Toto Wolff: There is ‘nothing mystical’ about Mercedes’ W13 issues

Michelle Foster
Mercedes CEO Toto Wolff. Zandvoort September 2022.

Toto Wolff in the paddock at the Dutch Grand Prix. Zandvoort September 2022.

As Formula 1’s eight-time reigning Constructors’ champions hurtle towards a winless season, Toto Wolff says it would be “foolish” for Mercedes to feel “entitled” to wins.

Mercedes have been the dominant force in Formula 1 the past eight years, the team winning an unprecedented eight Constructors’ crowns as well as seven Drivers’ titles.

They lost that one last season to Max Verstappen but didn’t go down without a fight, the championship decided on the very last lap of the season.

This year a very different story has unfolded at Mercedes.

The Brackley squad has struggled in the new ground effect aerodynamic era, the W13 bouncing more than any other car in the first half of the season.

The team managed to resolve that, or best to say minimise it, only to find fundamental issues with the car that they have been working on ever since.

Technical director Mike Elliot likened it to an onion, “you peel the next layer off the onion and you’ve got another problem.”
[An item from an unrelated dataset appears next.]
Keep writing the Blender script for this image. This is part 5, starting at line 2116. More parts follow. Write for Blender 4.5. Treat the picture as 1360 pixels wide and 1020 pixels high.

Those problems could see Mercedes finish this season without a win on the board, it would be their first zero since 2011.

They have just four races to avoid that fate.

“We are third on the road,” motorsport boss Wolff told Channel 4. “It’s not misery, it’s still respectable because we could have come out further back.

“But now we just need to sort it out and we are eager to be part of the very front, fighting for race wins, fighting for the championship.

“There is no sense of entitlement for us to win every single championship because that would be foolish.”

George Russell's Mercedes has sparks flying as it ascends Eau Rouge. Spa August 2022.

Mercedes are third in the standings with 387 points, 67 behind Ferrari with 191 still in play.

“Realistically,” he added, “and we have talked about it the last few years, every series ends one day.

“There is no team that is winning every single world championship over its lifetime, and that has happened.

“And it has happened because we got the physics wrong. There is nothing mystical about it suddenly.

“We have great people, equipment, infrastructure, financial resource, and what we got wrong was just how the car works.

“In a way, this gives us the confidence to sort it out again.”

Will the 2023 floor changes help or hinder Mercedes?

Next season Formula 1 is tweaking the floors, the FIA pushing through the changes as they fear over the off-season the teams will find more downforce and with the new generation of cars that means more porpoising.

So they’ve taken steps to limit that.

The edge of the cars’ floors will be raised by 15mm, the FIA initially wanting a 25mm increase, and the diffuser throat height will also be raised. Added to that the floor edges will be stiffened to combat bouncing.

By raising the floor edges and the diffuser threat, which is the narrowest point in the venturi tunnel in the underfloor, downforce will be decreased. That’s across the board for all 10 teams.

But doing that could hurt Mercedes more than other teams as this year, between the design of their sidepods and the floor, they have struggled to maximise downforce except when running the W13 at a very low ride height.

Mercedes, it has been suggested, may be forced to scrap their zero-pods and adopt something closer to the Red Bull design if they want to get back to winning ways.

Speaking in late September trackside engineering director Andy Shovlin admitted they are “still exploring different concepts“, but agreed that today the Red Bull option does appear to be the best.